** start Data entries **

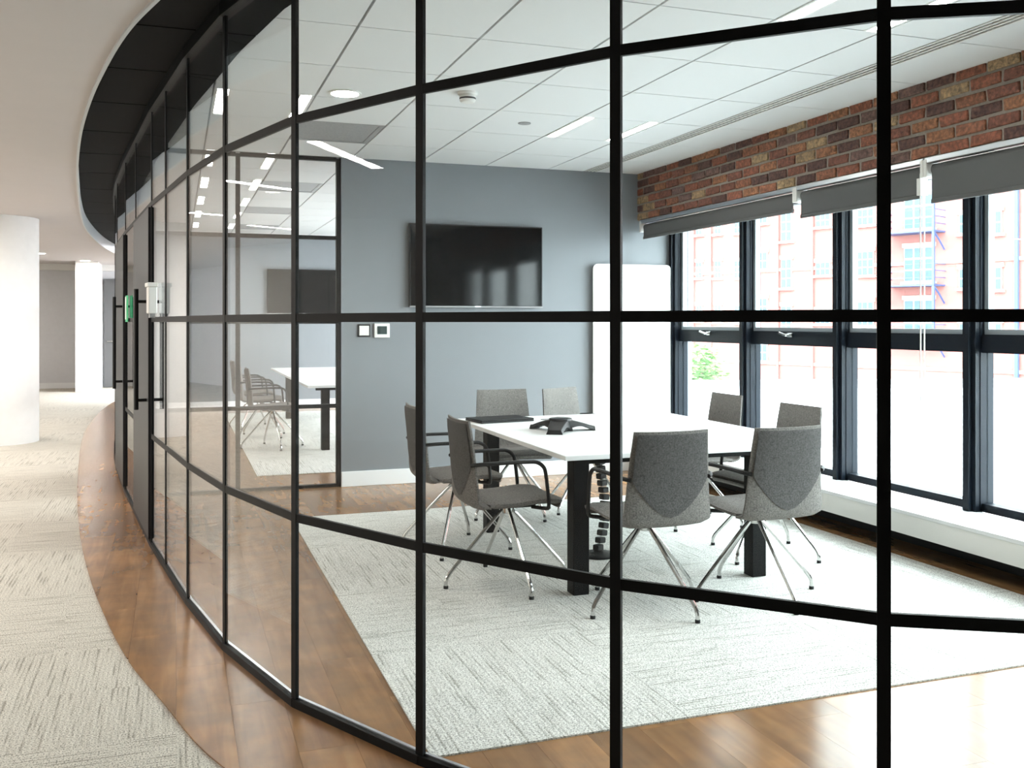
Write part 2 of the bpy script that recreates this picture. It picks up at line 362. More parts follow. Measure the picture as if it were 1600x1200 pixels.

** end Data entries **
** start Data entries **

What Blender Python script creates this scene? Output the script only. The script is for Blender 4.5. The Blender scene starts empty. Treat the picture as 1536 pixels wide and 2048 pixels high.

** end Data entries **
** start Data entries **

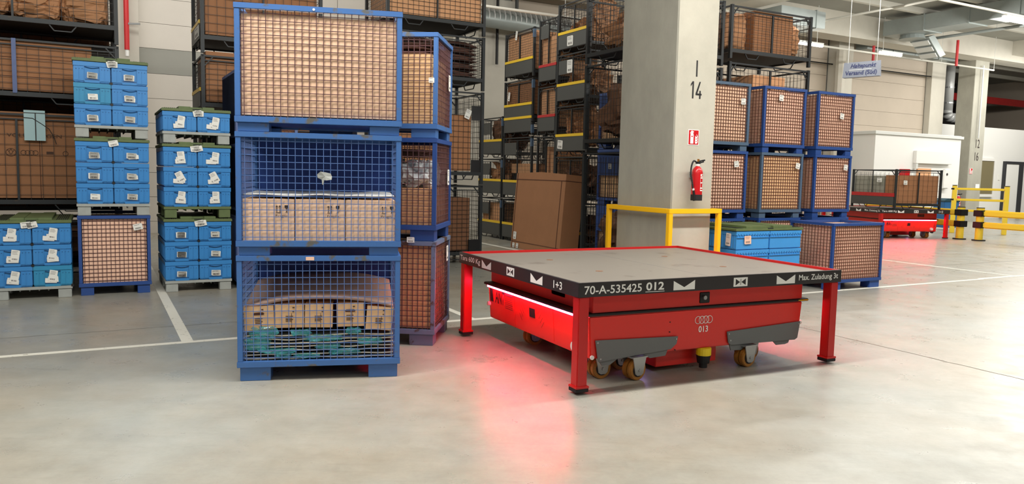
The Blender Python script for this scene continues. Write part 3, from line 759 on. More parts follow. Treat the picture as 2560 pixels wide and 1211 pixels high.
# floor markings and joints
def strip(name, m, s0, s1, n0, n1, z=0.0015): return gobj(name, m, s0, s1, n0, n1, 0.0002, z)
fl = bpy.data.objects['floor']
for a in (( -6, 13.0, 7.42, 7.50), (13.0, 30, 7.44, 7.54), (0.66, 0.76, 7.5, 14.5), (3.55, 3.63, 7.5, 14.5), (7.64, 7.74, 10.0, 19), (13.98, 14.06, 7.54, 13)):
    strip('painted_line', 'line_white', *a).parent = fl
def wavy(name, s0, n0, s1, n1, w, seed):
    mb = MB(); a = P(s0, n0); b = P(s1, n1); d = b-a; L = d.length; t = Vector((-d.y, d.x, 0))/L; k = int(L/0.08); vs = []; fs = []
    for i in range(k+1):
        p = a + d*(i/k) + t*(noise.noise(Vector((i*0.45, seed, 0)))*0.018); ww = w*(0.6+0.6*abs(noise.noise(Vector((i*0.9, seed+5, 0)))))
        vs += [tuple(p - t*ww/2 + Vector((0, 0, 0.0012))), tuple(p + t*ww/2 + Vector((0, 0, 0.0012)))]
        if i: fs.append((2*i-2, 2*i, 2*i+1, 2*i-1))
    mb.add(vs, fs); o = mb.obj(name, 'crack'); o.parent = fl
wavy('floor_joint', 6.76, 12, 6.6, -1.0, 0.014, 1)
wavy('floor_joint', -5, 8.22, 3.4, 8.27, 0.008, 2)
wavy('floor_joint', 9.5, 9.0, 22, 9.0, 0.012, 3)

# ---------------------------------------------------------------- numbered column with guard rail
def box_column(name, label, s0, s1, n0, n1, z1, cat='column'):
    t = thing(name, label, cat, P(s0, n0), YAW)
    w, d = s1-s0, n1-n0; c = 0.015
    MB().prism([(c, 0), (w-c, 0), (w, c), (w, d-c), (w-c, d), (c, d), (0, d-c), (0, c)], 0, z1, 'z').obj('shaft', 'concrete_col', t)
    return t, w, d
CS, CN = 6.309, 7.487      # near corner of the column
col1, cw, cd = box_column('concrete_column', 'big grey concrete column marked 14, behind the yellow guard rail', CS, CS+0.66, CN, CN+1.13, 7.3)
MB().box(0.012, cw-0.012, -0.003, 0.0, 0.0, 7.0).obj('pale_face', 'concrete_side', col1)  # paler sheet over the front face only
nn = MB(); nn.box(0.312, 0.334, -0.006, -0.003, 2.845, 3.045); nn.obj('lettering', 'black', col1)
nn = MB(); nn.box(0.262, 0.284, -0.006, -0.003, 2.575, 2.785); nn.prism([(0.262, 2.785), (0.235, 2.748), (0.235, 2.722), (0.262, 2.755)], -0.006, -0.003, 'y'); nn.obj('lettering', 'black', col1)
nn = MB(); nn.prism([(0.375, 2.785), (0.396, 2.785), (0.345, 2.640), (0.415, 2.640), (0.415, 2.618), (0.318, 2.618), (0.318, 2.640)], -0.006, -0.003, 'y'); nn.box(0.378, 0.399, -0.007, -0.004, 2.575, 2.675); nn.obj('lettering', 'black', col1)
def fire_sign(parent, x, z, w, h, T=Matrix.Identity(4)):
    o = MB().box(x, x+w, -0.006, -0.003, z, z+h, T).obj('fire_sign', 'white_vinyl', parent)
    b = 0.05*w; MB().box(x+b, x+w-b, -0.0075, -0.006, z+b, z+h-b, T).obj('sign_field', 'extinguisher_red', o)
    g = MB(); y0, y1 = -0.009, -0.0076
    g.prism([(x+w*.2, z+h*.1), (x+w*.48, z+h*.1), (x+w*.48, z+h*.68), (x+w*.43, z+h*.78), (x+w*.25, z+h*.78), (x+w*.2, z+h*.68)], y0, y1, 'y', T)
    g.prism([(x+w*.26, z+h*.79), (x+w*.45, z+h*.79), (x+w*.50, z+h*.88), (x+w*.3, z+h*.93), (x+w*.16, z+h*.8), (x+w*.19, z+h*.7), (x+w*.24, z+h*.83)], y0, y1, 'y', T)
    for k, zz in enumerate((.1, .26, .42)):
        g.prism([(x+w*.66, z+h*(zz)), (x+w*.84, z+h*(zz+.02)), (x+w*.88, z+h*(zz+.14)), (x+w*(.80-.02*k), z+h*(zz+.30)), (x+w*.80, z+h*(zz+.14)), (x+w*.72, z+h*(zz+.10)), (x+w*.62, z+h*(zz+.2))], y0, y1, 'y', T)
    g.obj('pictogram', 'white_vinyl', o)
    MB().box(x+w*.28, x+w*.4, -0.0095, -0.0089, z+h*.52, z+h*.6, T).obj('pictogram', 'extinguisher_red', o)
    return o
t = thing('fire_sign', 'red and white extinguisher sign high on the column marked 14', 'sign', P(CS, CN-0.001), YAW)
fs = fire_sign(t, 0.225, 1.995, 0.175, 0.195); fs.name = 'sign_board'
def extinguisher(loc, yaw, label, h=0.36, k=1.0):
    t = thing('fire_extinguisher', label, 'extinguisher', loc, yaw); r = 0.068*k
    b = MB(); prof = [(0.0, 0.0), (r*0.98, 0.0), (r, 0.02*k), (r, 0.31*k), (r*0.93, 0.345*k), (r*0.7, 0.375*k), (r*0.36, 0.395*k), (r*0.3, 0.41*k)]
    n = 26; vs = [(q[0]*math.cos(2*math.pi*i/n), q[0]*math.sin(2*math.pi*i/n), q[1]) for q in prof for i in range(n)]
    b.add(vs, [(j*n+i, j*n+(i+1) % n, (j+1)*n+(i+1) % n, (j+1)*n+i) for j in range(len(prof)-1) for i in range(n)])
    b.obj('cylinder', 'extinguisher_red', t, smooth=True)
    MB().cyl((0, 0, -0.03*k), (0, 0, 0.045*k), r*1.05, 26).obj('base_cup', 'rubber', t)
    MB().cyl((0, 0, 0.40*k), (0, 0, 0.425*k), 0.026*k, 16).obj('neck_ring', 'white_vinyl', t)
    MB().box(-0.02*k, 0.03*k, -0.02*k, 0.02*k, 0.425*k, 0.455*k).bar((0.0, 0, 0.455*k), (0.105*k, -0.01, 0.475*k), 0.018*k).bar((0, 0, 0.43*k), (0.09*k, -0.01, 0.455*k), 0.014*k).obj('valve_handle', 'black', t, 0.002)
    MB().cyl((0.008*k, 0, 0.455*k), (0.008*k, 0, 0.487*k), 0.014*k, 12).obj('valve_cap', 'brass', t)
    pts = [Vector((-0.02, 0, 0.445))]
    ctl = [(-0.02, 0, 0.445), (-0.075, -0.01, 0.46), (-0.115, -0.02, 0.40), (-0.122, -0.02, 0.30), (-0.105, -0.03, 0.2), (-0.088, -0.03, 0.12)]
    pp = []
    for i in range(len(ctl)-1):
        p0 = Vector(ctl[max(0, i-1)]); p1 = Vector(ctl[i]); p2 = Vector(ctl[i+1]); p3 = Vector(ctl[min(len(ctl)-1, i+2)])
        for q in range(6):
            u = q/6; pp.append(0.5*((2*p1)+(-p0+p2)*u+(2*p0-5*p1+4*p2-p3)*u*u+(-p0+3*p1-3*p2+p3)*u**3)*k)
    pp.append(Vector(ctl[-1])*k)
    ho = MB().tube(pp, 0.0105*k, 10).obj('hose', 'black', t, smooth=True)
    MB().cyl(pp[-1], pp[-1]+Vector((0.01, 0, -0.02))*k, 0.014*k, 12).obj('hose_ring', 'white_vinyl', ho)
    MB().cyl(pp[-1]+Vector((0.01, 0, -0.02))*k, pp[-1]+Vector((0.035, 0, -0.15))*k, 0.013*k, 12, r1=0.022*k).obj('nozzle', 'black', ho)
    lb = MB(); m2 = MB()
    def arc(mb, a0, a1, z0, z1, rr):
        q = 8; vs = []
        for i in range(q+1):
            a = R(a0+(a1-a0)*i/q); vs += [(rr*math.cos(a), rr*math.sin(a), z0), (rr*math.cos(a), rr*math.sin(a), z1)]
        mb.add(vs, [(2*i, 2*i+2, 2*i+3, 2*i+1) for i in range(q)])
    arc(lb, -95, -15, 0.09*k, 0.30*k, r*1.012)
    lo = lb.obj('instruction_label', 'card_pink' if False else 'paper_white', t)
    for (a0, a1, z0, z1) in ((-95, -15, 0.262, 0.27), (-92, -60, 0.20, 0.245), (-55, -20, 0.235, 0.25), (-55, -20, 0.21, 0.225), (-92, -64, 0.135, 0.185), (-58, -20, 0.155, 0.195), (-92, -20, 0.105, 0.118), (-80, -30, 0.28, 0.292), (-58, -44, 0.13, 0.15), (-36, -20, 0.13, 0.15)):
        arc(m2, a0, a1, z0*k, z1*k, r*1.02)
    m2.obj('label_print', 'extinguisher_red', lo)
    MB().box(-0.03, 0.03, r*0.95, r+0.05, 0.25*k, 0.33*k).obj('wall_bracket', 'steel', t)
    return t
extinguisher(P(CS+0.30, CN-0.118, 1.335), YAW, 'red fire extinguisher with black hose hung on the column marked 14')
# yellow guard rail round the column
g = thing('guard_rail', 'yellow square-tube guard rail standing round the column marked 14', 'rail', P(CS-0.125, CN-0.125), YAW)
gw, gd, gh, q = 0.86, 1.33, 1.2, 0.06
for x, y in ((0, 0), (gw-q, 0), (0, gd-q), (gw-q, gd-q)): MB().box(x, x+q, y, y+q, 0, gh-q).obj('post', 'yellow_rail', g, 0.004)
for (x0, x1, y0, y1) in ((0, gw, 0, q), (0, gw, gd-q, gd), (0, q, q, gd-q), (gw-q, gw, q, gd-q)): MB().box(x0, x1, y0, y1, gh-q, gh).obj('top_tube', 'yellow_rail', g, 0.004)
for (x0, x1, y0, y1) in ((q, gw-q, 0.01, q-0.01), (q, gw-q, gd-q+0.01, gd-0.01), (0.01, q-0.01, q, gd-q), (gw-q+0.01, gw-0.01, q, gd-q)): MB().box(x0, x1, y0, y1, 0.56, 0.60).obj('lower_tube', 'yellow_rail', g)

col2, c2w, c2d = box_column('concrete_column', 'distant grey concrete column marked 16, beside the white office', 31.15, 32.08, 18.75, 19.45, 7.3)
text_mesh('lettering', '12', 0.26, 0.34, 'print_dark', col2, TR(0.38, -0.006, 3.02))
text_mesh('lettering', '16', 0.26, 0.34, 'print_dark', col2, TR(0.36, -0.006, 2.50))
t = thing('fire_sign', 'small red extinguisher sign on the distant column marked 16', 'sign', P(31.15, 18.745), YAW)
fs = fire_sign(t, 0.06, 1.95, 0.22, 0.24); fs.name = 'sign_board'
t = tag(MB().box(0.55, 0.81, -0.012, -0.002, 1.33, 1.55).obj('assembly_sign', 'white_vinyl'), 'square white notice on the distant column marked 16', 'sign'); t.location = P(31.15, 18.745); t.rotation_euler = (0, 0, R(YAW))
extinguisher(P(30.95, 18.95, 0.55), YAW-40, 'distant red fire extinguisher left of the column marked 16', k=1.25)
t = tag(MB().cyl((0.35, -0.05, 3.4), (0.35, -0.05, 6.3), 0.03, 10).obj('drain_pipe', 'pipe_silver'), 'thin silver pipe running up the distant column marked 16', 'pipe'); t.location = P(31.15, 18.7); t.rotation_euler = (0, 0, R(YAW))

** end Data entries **

**Short task:** Of the lines in the data, how many contain the word "script"? Provide the number and nothing further.

**Output for this exercise:** 3